Looking out over a city from Chicago

Jim Duignan


I grew up in Chicago, in the moments of mural movements and collective community developments of the 1960s and 70s. These emergent times opened my eyes, as local centers, business councils, and community programs came to be alongside and as a result of the ground-level social tensions in the city. Amidst the backdrop of racial struggles, the Vietnam War, gas rationing and riots, the local context looked to a young public high school student as the definition of widespread uncertainty.

I watched the local art scene in Chicago move through the political times and toward deep conceptual matters as I walked into the art department of the University of Illinois at Chicago for the first time in the fall of 1976. Progressive education began to fascinate me, as I realized that public school—as a facility and an idea—could only serve to supplement one’s general education. That idea would forever be connected to my considerations of site, context, narrative and intention; a framework that I could understand, which would eventually apply to art, education and living in Chicago.

Coming into adulthood in this city, I worked with groups and at centers that supported and cared for the whole lives of others in various communities. I encountered the almost impossible tensions of navigating this city as an artistic, narrative influenced practice then. Chicago became my studio, a place I could raise questions as my work dipped into the larger, social questions of a life in many neighborhoods, and those schools and centers, the fortresses and conservatories, the meeting halls and abandoned buildings.

By the early 1990s, my influences and practices were coalescing into the Stockyard Institute, an artist practice aided by dialogue on community work with artists and of learning, especially artist, Michael Piazza, who shifted alongside me. We spoke of the richness of Chicago neighborhoods, and of good will, and of the legitimate prospects of enhancing our teaching strategies through the arts. The whole form of Michael’s and my work blended everything we knew.

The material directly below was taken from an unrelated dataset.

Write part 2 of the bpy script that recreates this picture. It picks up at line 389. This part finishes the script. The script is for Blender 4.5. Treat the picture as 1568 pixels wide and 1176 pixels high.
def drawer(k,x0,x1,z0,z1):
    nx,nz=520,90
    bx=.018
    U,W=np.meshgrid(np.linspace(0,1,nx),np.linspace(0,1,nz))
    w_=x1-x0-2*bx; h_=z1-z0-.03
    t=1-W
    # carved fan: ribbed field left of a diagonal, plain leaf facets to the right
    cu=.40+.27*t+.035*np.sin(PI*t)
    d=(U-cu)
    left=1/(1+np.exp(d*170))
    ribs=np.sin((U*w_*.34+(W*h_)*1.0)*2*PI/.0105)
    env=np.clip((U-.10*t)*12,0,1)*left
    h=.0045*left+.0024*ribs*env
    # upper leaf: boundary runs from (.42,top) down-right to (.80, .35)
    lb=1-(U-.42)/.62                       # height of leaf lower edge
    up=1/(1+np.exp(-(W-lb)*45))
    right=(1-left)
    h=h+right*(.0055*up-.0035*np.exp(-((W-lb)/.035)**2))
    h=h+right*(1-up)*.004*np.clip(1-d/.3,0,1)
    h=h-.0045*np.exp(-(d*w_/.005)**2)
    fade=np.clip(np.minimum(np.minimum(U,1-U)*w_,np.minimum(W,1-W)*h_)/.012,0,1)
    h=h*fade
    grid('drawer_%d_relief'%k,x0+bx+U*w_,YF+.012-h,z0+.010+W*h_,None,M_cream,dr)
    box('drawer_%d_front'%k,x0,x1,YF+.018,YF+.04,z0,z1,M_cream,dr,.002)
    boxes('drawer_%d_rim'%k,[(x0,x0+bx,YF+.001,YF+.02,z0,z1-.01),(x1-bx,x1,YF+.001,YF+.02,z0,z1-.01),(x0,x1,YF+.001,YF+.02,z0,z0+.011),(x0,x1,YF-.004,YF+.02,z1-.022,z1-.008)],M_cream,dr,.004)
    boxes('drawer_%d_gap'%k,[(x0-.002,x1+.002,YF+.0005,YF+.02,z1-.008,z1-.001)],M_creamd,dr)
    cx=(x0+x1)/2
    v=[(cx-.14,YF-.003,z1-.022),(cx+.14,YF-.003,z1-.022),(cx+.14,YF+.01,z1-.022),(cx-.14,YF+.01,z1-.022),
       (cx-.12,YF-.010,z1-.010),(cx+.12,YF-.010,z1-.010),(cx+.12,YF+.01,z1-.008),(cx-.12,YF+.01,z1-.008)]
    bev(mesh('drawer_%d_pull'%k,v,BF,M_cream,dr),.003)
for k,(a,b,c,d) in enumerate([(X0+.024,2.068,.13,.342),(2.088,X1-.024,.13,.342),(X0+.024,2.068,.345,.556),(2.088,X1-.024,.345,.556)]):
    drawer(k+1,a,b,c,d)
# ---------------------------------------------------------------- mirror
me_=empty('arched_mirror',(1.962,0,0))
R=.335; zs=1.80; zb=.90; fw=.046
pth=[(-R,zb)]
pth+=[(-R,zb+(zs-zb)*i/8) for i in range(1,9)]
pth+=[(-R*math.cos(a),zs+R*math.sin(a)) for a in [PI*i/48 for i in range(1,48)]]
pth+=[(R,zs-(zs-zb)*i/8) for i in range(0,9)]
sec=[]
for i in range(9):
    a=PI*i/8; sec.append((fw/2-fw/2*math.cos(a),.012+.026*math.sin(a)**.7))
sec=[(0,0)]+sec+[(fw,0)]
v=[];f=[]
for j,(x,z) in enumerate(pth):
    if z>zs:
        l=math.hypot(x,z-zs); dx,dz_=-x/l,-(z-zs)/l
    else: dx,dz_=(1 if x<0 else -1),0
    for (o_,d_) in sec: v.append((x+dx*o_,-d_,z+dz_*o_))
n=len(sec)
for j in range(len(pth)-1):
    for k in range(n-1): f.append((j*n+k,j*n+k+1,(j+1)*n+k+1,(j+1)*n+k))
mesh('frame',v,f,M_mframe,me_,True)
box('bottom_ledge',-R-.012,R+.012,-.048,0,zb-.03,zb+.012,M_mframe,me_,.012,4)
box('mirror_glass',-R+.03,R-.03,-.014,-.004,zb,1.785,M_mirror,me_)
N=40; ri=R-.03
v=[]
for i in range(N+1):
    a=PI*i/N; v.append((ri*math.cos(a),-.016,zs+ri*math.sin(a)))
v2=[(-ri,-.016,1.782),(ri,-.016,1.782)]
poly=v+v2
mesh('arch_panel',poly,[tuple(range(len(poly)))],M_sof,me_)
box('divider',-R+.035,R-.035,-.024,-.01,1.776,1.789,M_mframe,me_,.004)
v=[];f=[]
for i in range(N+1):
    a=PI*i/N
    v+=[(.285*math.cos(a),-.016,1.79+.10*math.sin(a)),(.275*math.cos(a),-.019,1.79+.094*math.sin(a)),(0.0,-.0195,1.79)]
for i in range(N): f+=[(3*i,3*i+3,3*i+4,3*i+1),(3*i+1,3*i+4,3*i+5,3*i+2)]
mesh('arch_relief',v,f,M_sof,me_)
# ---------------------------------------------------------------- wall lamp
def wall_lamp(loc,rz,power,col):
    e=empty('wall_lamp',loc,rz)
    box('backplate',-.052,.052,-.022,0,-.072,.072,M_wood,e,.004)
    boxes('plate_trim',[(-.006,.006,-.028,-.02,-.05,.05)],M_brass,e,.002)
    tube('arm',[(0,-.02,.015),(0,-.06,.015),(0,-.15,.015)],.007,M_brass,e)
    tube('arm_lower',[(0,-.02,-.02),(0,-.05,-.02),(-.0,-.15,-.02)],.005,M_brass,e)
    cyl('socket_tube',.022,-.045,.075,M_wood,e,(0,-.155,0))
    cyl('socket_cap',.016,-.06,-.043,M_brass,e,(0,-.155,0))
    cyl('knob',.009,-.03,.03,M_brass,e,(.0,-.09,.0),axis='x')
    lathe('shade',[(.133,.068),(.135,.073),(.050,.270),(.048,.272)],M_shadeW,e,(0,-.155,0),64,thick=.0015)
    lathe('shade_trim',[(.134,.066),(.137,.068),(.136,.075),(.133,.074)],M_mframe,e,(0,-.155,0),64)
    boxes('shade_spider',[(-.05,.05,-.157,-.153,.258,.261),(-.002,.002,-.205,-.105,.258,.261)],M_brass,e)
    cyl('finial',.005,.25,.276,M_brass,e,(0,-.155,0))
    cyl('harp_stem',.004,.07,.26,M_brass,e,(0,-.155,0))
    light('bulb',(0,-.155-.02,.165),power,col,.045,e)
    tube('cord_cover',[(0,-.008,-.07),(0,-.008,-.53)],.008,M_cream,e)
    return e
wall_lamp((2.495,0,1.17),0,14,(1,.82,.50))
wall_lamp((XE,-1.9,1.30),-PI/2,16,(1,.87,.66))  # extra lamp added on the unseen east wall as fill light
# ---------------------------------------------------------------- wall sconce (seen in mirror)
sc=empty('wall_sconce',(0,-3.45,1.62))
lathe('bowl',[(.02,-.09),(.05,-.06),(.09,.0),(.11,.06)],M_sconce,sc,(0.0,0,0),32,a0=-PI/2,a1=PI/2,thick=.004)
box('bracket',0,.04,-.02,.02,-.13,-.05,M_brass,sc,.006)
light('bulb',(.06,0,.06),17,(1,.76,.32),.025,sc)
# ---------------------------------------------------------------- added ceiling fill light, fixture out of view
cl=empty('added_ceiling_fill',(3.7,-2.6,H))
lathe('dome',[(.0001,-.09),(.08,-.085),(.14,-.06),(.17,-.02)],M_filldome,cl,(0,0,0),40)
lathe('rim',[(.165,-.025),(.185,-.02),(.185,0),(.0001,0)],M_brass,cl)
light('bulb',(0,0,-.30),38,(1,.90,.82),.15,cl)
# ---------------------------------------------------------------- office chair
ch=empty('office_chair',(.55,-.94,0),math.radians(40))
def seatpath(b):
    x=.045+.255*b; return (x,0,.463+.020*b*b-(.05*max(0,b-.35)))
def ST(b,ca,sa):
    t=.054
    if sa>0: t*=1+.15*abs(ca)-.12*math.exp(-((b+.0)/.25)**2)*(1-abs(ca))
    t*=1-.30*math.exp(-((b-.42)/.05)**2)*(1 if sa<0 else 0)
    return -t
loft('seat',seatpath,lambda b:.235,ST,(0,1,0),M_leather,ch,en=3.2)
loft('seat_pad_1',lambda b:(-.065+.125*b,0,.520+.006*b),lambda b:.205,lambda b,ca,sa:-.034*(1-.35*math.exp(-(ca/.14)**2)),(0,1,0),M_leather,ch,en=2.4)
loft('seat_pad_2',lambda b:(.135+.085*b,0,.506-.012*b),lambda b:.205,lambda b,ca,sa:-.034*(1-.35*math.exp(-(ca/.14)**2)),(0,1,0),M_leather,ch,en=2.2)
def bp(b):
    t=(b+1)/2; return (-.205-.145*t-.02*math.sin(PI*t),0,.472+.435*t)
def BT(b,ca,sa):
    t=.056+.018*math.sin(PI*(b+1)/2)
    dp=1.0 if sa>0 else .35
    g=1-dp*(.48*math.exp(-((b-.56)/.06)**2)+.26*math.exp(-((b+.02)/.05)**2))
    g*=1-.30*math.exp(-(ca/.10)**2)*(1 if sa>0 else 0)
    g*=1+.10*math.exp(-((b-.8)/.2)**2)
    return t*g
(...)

Projects were civic in their precision and social in their depth, with obscure literary and political references, music and frameworks soaked in the stories of difficult lived experiences, neighborhood struggles and occasionally of the stories of heroic grandmothers, street poets and alley radicals.

Chicago today is a city well suited for this work of a socially engaged nature, which still remains broad in content and intention. Its history harkens back to both large moments of conflict and to the small, quiet gatherings of those in service to themselves and to the formation of small collective units pressed to contribute to the ground-level work in this city. A city where in the shadows of the most notable of social and civic pioneers and community activists, the steady flow of midnight viaduct writers, radical teachers, organizers of small writing groups, protesters, free breakfast initiators, prison and school reformers, and underground publishers, one accumulating history guides these current artistic practices. Now, another generation comes to bring their ideas into play, a specific take on an iteration of work that adjusts over its time, to history, to artistry, to context and to change.